A nearby student house that Frenkie also frequents told them he belongs to a family near them and that his real name is Kiko. ‘What a shit name!’ Marnix exclaims. ‘Who looks at Frenkie and thinks his name is Kiko?’

In the middle of the dining room in the small kitchen is the real seventh roommate: fish Way. ‘Mandy once considered buying a horse’, says Marnix. But since horses aren’t cheap, it would’ve meants she’d have to move back in with her parents. ‘We decided to prevent that, so we bought two fish: Milky and Way, named for the house.’ Milky has since died, but Mandy still lives in the house.

Town house

‘How many people are we for dinner’, asks Sierd, holding his spatula. Femke isn’t sure. ‘Is Matthijs home?’ she asks. He isn’t, but the housemates add some folding chairs to the table after all.

‘This isn’t your typical stately student house’, says Marnix. ‘To be honest, it’s kind of nice.’ The house is situated on a small square of town houses. In the middle of the square is a playground, which is where they took the picture of all of them that hangs above the kitchen table.

‘In summer, we spend a lot of time in the backyard, but that doesn’t get any sun after three p.m.’, says Marnix. ‘We often move to the square to have a barbecue.’ They don’t have to worry about the neighbours on the square: ‘We always play volleyball with our neighbours’ kids.’

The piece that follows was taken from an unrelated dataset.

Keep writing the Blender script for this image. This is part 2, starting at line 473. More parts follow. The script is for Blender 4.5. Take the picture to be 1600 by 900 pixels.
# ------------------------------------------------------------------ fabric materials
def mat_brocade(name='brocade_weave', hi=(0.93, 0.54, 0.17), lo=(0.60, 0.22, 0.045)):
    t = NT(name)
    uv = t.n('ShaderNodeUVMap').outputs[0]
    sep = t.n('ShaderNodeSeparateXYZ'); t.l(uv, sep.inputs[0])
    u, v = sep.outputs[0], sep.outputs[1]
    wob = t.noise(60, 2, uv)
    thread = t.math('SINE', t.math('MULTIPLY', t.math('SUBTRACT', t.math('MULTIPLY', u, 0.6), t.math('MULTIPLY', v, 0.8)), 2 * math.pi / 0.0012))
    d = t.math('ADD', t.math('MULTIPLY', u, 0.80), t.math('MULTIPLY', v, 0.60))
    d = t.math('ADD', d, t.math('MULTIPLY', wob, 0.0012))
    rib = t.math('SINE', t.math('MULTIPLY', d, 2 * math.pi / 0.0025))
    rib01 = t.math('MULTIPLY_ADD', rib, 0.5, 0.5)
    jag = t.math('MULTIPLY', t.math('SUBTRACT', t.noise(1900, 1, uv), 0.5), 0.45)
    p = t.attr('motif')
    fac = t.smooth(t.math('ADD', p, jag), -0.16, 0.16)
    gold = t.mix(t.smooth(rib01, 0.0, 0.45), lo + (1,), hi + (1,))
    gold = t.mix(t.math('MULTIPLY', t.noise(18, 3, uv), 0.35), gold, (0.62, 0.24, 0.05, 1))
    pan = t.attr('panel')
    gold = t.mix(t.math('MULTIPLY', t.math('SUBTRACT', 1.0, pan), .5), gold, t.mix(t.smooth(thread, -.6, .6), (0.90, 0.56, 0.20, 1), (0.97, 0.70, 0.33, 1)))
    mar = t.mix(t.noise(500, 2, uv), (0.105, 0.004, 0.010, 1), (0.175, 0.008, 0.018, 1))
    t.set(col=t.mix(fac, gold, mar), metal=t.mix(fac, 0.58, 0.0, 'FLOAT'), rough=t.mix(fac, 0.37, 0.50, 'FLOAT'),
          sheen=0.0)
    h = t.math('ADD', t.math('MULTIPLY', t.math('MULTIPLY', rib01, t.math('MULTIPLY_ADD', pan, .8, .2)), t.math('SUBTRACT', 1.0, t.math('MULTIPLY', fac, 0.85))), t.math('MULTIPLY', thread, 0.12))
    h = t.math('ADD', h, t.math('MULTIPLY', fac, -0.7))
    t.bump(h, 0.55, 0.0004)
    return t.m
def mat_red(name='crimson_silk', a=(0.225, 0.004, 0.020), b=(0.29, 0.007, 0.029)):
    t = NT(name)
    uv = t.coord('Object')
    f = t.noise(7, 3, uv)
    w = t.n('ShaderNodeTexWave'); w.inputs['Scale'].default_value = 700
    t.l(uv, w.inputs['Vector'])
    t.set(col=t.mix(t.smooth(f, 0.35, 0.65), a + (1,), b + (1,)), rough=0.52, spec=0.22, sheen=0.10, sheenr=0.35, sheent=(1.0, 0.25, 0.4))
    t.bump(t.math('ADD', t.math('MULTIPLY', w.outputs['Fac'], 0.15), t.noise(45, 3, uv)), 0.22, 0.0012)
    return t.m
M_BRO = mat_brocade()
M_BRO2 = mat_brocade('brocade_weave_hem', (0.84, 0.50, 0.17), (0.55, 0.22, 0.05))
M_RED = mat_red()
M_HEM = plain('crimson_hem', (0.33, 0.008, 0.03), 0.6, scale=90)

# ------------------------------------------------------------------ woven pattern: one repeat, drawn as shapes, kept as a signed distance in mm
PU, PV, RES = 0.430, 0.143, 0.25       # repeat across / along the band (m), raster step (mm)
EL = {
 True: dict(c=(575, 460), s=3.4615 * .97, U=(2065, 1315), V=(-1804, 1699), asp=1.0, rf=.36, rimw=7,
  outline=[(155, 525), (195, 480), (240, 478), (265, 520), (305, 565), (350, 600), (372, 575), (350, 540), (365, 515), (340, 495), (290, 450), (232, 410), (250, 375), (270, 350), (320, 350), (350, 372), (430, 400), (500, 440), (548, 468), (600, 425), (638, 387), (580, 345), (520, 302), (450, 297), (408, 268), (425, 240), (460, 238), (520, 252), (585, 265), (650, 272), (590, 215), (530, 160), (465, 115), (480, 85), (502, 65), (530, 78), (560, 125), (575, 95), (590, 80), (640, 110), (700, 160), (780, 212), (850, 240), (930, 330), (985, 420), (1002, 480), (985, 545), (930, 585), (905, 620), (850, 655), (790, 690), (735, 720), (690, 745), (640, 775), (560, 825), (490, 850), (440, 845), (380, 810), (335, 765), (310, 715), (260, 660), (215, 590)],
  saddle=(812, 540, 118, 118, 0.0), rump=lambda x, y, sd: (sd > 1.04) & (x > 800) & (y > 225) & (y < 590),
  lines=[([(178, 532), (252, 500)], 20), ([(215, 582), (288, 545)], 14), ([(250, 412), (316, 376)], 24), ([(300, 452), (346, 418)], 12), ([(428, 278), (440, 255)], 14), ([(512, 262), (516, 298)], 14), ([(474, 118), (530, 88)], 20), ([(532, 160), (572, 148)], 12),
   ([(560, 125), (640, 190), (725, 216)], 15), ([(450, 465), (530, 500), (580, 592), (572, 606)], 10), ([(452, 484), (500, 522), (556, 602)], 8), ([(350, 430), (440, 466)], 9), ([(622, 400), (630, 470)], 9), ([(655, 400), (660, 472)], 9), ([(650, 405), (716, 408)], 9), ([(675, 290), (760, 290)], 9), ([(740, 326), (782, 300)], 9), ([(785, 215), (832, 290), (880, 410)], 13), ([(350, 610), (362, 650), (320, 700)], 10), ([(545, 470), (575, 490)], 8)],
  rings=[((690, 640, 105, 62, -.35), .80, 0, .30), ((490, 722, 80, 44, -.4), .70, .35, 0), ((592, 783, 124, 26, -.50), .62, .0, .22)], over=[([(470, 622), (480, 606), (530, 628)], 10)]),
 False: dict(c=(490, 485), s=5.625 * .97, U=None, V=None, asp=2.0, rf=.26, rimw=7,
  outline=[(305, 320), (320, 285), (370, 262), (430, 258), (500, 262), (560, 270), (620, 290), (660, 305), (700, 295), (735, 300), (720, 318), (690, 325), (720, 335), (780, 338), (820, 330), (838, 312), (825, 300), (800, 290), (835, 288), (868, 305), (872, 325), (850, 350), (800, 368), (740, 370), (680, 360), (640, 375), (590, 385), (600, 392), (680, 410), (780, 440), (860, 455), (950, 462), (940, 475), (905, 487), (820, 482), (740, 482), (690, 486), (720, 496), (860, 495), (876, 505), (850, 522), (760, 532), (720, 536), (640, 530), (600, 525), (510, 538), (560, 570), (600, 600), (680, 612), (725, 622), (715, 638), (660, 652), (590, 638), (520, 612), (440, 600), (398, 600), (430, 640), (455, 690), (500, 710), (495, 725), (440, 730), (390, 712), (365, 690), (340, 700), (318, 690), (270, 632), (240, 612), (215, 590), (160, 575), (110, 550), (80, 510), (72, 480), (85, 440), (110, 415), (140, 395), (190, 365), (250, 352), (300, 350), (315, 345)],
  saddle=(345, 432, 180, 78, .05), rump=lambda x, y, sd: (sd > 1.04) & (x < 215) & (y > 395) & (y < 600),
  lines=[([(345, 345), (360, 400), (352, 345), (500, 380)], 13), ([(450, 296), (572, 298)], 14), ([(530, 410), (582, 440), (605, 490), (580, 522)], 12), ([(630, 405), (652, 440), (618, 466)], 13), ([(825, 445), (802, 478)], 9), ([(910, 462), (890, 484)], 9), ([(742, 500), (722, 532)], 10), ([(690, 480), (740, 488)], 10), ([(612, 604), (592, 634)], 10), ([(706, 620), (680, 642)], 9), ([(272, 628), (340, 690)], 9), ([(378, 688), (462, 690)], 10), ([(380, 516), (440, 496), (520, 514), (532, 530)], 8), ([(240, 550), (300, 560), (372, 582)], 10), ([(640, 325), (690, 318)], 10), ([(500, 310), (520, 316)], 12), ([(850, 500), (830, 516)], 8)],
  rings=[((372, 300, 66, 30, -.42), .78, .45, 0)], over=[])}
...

The neighbours to the back are a different story. ‘There’s one woman who leaves for work early in the morning’, explains Sierd. The police have shown up in their backyard several times. One time, they actually got their feet wet. ‘We’d filled this little pool with water to keep our beer cold and put it right behind the gate’, Marnix says. ‘The officers stepped right into it when they showed up. Fortunately, they had a sense of humour about it.’

Peanut sauce and prawn crackers

While they’re talking, the chefs put various hot pans and bowls on the table: peanut sauce, chicken with vegetables, prawn crackers, and a large stack of pancakes. ‘Dig in!’ Marnix says.

Sierd knows how confused people get when they hear about the house’s speciality dish: satay pancakes. ‘Most people just stare at me’, he says. ‘But there’s no reason it can’t work.’ The roommates start a spirited discussion about what savoury things you can and cannot put on a pancake. ‘I never even eat sweet pancakes anymore’, says Sierd.

After their first pancake, Ayla and Marnix rush out: they have volleyball training. Mandy flees upstairs to study, leaving Femke and Sierd alone in the kitchen. ‘Coffee?’ Sierd offers. There’s a large coffee maker next to the aquarium. ‘It’s about the only thing in the house that works properly.’

The pair talk about their day and tell each other tall stories, aided by a little Frisian liquor. In the end, chef Sierd decides it’s time for him to hit the books. ‘You can do the dishes, right, Femke?’